Le 7 juillet dernier, Artisti et la vaste majorité des sociétés et association du secteur de la musique du Canada, vous ont fait parvenir une lettre[1] par laquelle elles vous alertaient par rapport au fait que la copie privée, qui est une source importante de revenus (notamment pour les artistes interprètes), est en train de disparaître et ce, malgré le fait que les Canadiens et les Canadiennes font plus de copies de musique que jamais. La raison de cette disparition tient au fait que les redevances de la copie privée sont uniquement perçues sur les … CDs vierges, un support audio qui est tombé en désuétude.

Or, pendant ce temps, quelques 5.95 milliards d’enregistrements sonores de musique sont présentement reproduits sur les téléphones intelligents et les tablettes des Canadiens et la moitié de ces copies n’a pas fait l’objet d’une licence, ni de paiement de redevances. Malgré qu’on fait des copies de leur musique, les créateurs de celle-ci ne perçoivent pas les sommes qui devraient leur être versées en compensation de ces copies et ce, en raison d’un régime de la copie privée défectueux, voire complètement bancal.

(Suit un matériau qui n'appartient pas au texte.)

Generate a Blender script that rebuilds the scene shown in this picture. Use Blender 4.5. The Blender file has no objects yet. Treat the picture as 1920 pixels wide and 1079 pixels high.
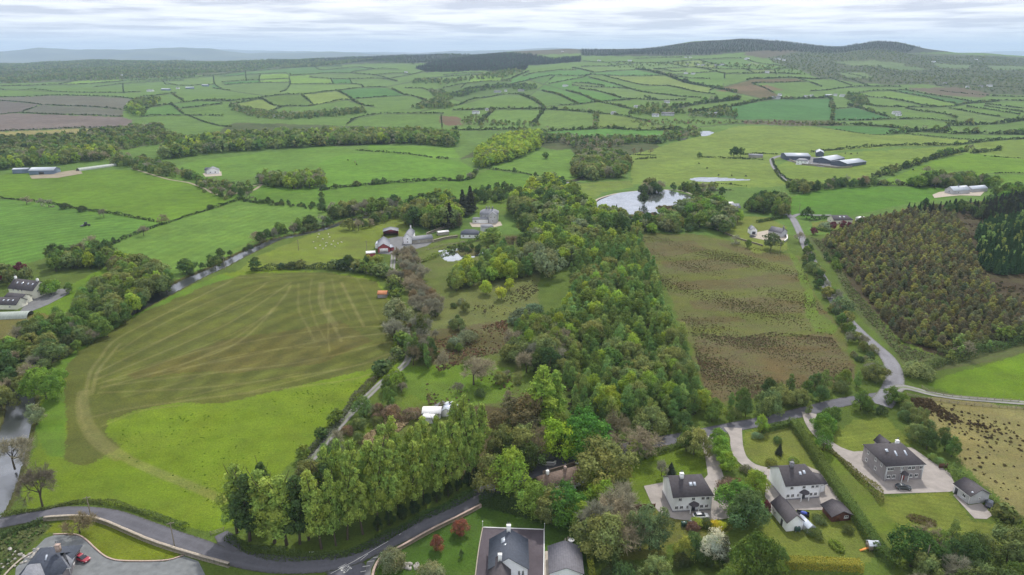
import bpy, bmesh, math, random
import numpy as np
from mathutils import Vector, Matrix
from mathutils.geometry import tessellate_polygon
rad=math.radians
SC=bpy.context.scene
# ------------------------------------------------------------------ camera, sky, sun, exposure
PITCH=18.95; CAMZ=120.0; F=1280.0
cd=bpy.data.cameras.new('camera'); cam=bpy.data.objects.new('camera',cd); SC.collection.objects.link(cam)
cd.sensor_width=36.0; cd.lens=24.0; cd.clip_start=1.0; cd.clip_end=80000.0
cam.location=(0,0,CAMZ); cam.rotation_euler=(rad(90-PITCH),0,0); SC.camera=cam
SC.view_settings.view_transform='Standard'; SC.view_settings.look='None'
SC.view_settings.gamma=1.0; SC.view_settings.exposure=0.25
SUN_EL=50.0; SUN_AZ=14.0       # azimuth east of the view direction (+Y)
sd=bpy.data.lights.new('sun','SUN'); sun=bpy.data.objects.new('sun',sd); SC.collection.objects.link(sun)
sd.energy=3.3; sd.angle=rad(2.5); sd.color=(1.0,0.95,0.86)
_s=Vector((math.sin(rad(SUN_AZ))*math.cos(rad(SUN_EL)),math.cos(rad(SUN_AZ))*math.cos(rad(SUN_EL)),math.sin(rad(SUN_EL))))
sun.rotation_euler=_s.to_track_quat('Z','Y').to_euler(); sun.location=(0,0,400)
W=bpy.data.worlds.new('World'); SC.world=W; W.use_nodes=True
nt=W.node_tree; N=nt.nodes; L=nt.links; N.clear()
def nd(n,t,**k):
    x=n.new(t)
    for a,b in k.items(): setattr(x,a,b)
    return x
sky=nd(N,'ShaderNodeTexSky',sky_type='NISHITA',sun_disc=False,sun_elevation=rad(SUN_EL),sun_rotation=rad(SUN_AZ))
tc=N.new('ShaderNodeTexCoord'); sp=N.new('ShaderNodeSeparateXYZ'); L.new(tc.outputs['Generated'],sp.inputs[0])
mx=nd(N,'ShaderNodeMath',operation='MAXIMUM'); L.new(sp.outputs[2],mx.inputs[0]); mx.inputs[1].default_value=0.0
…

Je n’ai pas l’habitude de parler de mes revenus ni de mon succès comme artiste interprète du secteur de la musique mais j’ai décidé de vous démontrer que lorsque nous disons que ces redevances de la copie privée sont primordiales pour les artistes interprètes du secteur de la musique, ce n’est pas un vain mot.

En effet, en analysant les paiements qui m’ont été faits par Artisti au fil des ans, je constate ceci :

L’année de redevances pour laquelle j’ai perçu le plus de redevances de la copie privée, soit l’année 2005, mes redevances de la copie privée à titre d’artiste interprète (je ne parle pas ici de mes revenus comme auteure, compositrice ni comme productrice) s’élevaient alors à près de ****$ et représentaient près de 49% des redevances canadiennes d’artiste interprète que j’ai reçues d’Artisti cette année-là. Quant à la dernière année où j’ai perçu des redevances de la copie privée, soit en 2017, les sommes que j’ai reçues ne représentaient plus que 2,4% des redevances canadiennes totales qu’Artisti m’a fait parvenir pour l’année en question.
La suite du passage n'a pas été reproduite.